— BEGIN DATA SEGMENT —

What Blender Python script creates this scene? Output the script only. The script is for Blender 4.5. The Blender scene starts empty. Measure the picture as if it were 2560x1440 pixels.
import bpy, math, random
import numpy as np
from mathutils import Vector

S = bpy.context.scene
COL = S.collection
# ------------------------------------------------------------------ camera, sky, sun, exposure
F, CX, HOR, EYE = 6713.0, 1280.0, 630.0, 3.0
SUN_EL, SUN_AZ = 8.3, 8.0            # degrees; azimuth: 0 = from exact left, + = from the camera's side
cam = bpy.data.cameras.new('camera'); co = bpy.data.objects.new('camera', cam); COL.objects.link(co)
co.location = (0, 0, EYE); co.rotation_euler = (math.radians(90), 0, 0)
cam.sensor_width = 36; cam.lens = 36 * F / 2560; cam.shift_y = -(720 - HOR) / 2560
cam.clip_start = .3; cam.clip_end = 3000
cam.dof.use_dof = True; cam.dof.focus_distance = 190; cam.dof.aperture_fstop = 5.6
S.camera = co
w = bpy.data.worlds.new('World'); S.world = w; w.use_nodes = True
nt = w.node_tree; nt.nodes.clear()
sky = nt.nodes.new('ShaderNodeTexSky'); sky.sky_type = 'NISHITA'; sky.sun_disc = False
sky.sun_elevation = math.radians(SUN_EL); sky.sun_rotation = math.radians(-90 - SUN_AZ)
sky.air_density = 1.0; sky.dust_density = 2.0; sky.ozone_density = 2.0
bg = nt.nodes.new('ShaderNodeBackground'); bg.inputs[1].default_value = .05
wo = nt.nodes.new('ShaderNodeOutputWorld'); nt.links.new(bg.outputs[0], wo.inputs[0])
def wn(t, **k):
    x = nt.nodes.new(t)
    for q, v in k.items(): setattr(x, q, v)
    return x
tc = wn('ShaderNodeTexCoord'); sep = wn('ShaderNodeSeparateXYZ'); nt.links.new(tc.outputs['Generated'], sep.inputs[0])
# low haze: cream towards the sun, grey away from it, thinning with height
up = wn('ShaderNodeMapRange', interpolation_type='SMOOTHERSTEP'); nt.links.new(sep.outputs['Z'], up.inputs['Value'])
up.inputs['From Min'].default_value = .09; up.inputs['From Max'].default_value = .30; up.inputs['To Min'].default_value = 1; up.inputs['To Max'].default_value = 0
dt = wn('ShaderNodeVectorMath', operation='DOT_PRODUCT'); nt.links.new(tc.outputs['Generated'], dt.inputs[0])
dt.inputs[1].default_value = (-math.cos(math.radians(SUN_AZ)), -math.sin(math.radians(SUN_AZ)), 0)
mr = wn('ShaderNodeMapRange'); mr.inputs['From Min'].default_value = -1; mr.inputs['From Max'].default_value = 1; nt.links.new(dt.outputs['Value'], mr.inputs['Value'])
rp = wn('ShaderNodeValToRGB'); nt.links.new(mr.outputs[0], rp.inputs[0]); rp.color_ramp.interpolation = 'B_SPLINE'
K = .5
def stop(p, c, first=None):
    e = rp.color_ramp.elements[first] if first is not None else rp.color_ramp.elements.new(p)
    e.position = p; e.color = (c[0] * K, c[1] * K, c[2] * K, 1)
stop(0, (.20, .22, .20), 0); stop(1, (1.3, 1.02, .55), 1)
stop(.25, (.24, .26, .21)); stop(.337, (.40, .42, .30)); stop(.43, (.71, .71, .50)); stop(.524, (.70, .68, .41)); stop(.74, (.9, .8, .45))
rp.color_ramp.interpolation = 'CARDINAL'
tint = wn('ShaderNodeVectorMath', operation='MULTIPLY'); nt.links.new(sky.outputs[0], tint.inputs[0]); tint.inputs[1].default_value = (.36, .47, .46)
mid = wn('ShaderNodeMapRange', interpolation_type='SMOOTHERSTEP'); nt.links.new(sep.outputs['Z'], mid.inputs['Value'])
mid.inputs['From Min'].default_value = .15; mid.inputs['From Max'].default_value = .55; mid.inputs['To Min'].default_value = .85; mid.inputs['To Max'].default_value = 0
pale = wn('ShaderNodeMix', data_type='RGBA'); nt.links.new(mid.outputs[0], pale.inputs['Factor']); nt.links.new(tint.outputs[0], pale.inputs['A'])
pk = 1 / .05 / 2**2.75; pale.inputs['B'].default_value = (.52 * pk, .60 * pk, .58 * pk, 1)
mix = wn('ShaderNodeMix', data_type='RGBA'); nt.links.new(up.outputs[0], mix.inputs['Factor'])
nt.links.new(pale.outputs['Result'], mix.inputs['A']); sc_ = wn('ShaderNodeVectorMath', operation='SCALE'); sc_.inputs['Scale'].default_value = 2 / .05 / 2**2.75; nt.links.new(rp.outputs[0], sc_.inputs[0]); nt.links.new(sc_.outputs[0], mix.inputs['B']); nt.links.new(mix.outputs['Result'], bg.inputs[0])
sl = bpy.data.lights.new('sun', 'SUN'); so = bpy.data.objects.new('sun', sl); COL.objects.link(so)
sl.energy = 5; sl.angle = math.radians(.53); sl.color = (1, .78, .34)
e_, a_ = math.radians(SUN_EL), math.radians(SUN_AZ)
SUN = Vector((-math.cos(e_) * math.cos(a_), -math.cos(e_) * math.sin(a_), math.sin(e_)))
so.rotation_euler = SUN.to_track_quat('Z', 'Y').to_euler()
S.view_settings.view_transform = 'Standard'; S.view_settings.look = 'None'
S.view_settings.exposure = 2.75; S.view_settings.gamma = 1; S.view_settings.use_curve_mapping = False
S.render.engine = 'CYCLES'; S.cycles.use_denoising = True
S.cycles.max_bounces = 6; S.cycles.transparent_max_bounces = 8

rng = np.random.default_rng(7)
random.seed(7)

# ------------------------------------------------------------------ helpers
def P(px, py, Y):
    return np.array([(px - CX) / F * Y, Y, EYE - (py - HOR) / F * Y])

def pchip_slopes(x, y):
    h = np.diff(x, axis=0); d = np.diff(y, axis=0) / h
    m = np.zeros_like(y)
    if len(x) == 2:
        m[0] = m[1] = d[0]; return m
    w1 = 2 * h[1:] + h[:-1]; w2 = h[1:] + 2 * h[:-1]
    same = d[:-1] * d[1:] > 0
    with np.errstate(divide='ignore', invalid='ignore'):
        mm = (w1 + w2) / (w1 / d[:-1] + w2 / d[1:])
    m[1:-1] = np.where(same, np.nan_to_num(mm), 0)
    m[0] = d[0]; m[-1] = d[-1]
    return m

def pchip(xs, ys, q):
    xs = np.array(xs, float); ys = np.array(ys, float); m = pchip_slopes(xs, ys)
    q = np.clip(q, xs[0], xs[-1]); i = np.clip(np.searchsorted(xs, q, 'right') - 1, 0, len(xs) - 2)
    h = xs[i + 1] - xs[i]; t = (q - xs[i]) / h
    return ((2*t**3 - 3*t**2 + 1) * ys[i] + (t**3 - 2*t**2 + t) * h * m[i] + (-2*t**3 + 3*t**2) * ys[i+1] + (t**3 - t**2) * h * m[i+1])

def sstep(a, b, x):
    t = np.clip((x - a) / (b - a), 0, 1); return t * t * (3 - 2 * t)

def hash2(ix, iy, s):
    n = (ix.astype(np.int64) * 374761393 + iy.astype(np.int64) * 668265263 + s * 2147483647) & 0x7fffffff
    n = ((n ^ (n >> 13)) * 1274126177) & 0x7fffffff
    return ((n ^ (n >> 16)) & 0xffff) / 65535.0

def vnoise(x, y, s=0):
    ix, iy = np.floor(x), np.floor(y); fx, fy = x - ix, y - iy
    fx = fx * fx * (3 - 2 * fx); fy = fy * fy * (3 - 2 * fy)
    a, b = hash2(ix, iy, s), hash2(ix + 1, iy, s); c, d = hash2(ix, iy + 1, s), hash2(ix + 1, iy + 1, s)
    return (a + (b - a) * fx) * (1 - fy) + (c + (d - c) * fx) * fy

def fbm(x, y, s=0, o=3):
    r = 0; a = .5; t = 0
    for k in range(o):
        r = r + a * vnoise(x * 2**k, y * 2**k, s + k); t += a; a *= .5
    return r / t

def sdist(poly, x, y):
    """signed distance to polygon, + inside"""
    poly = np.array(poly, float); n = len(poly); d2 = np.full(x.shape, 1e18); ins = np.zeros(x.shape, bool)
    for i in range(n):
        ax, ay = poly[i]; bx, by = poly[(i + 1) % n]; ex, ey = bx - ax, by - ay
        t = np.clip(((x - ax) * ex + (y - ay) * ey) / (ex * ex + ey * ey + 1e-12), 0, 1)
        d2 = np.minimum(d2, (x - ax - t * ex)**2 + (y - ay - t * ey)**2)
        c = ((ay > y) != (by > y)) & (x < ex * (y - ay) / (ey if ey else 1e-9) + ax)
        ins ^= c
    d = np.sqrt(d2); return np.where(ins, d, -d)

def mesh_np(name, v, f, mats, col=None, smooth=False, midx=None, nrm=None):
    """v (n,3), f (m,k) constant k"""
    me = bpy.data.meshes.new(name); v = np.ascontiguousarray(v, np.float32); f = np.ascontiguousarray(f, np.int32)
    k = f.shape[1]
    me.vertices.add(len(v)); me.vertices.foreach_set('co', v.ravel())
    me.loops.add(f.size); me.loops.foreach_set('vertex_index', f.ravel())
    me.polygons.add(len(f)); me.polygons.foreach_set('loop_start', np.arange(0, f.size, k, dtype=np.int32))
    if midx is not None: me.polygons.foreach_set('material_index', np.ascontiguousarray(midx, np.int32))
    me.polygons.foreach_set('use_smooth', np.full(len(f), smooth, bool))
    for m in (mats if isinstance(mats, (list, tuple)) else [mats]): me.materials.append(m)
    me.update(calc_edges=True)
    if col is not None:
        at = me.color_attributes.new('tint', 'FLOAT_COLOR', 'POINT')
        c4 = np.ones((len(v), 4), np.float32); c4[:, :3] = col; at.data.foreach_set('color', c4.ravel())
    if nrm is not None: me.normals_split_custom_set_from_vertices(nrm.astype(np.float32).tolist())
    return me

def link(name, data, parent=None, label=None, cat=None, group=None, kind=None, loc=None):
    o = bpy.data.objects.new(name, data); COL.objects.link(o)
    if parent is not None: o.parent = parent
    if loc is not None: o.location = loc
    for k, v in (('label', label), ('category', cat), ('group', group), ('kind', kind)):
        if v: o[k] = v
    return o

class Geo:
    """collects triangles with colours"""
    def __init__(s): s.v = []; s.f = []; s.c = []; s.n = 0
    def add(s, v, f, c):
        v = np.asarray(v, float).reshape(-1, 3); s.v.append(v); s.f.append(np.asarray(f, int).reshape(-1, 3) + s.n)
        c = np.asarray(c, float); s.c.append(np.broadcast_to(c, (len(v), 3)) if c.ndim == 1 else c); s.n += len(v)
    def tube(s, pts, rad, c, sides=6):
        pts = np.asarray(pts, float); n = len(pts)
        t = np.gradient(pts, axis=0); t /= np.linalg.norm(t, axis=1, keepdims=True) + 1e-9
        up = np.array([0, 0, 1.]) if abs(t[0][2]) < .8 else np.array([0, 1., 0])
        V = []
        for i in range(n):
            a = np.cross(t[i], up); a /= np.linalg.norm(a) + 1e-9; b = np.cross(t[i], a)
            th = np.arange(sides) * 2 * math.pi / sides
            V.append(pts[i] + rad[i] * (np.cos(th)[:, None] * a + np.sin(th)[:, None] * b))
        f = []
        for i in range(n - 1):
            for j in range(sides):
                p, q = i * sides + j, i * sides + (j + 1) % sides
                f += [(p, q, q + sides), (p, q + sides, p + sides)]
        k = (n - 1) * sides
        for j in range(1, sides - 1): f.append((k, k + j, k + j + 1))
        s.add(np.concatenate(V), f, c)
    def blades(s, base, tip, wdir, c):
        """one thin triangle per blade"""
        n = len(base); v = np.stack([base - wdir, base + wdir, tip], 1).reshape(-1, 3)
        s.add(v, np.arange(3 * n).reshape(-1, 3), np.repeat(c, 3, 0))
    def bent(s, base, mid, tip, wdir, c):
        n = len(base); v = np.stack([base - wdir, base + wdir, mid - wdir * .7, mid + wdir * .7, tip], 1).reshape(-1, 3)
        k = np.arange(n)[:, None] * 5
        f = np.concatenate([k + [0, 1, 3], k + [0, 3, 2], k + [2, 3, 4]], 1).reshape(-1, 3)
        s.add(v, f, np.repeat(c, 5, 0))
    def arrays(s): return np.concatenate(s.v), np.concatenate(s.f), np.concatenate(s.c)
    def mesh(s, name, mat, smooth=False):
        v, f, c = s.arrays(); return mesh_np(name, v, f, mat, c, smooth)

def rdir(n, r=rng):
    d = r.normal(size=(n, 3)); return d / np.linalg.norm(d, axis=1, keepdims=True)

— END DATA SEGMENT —

**PROBLEM REQUIREMENTS:**
Lines from the start of the material above through the line containing "from mathutils import Vector" are to be duplicated exactly, and only those.

**COMPLETED EXERCISE:**
What Blender Python script creates this scene? Output the script only. The script is for Blender 4.5. The Blender scene starts empty. Measure the picture as if it were 2560x1440 pixels.
import bpy, math, random
import numpy as np
from mathutils import Vector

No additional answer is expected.